Mulvaney was 'crucial' in planning the Ukraine scheme, Jeffries says

Rep. Hakeem Jeffries, D-N.Y., one of the seven House managers and the chairman of the House Democratic Caucus, argued in favor of the Democratic amendment that calls for a subpoena of acting White House chief of staff Mick Mulvaney. 

Mulvaney, who also leads the Office of Management and Budget, played a key role in the president's efforts to freeze nearly $400 million in U.S. security assistance to Ukraine and withhold a White House meeting.

"Based on the extensive evidence that the House did obtain, it is clear that Mulvaney was crucial in planning the scheme, executing its implementation and carrying out the cover-up," said Jeffries. 

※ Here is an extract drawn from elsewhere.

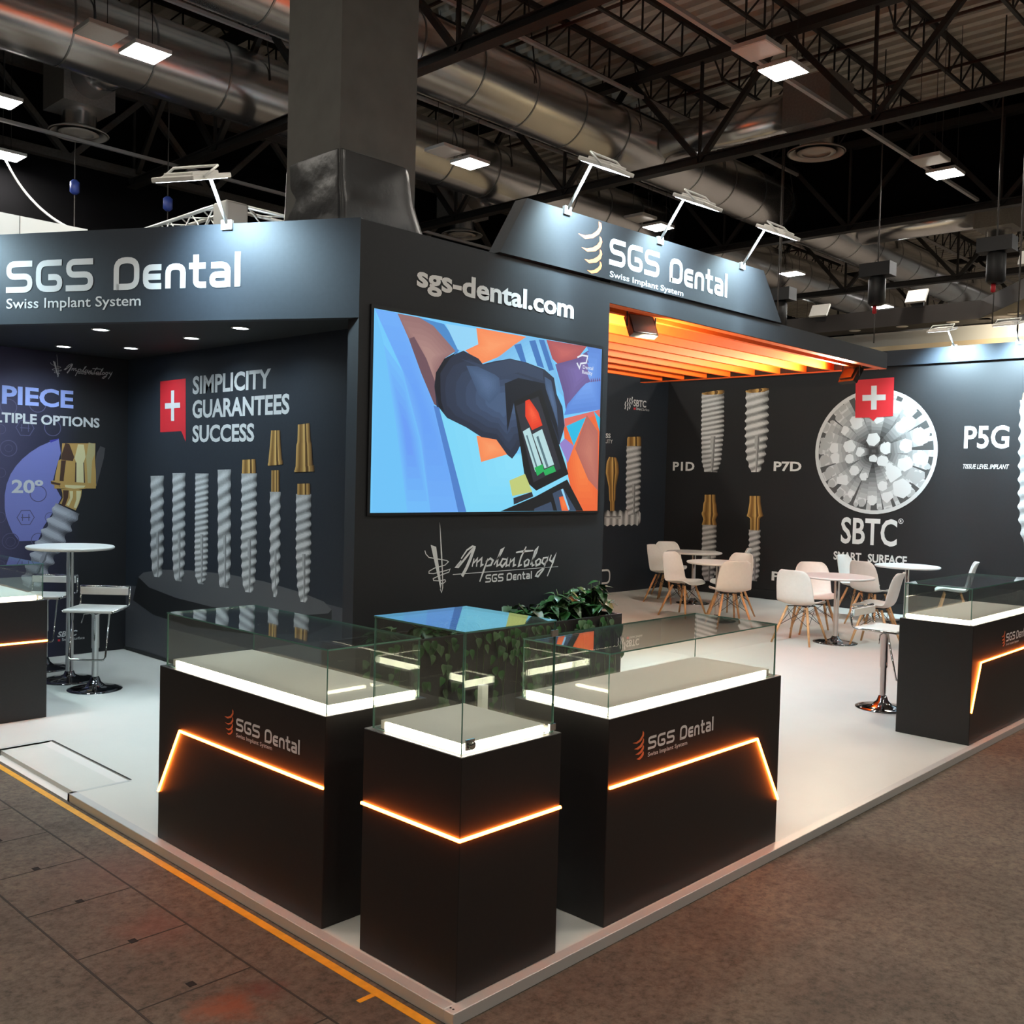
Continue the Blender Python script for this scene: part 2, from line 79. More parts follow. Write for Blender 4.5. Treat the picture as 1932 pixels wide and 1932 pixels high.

"Emails and witness testimony show that Mr. Mulvaney was 'in the loop' on the president's decision to explicitly condition a White House meeting on Ukraine's announcement of investigations beneficial to the president's re-election prospects," he added. "He was closely involved in implementing the president's hold on a security assistance, and subsequently admitted that the funds were being withheld to put pressure on Ukraine."

Mulvaney is one of four witnesses that Senate Minority Leader Chuck Schumer, D-N.Y., would like the Senate to subpoena. The House issued a subpoena compelling Mulvaney's testimony during the impeachment inquiry last year but he defied it at the direction of the White House. 

ANALYSIS: Why Trump's defense was looking shaky on Day 1

President Donald Trump's defense failed him at the opening of his Senate impeachment trial Tuesday.

Senate Majority Leader Mitch McConnell, R-Ky., had one job. He just had to collect 51 votes for the trial rules he had written, in close consultation with White House officials, to deliver Trump an acquittal quickly, quietly and with as few surprises as possible.

He couldn't do it.

The other half of Trump's squad, his legal team, chose not to defend his actions with a cogent explanation for them. Rather than rebutting hours of evidence presented by House Democratic impeachment managers, White House lawyers opted to repeat Trump's attacks on the process and the disjointed set of rejoinders he's delivered to Democrats in public.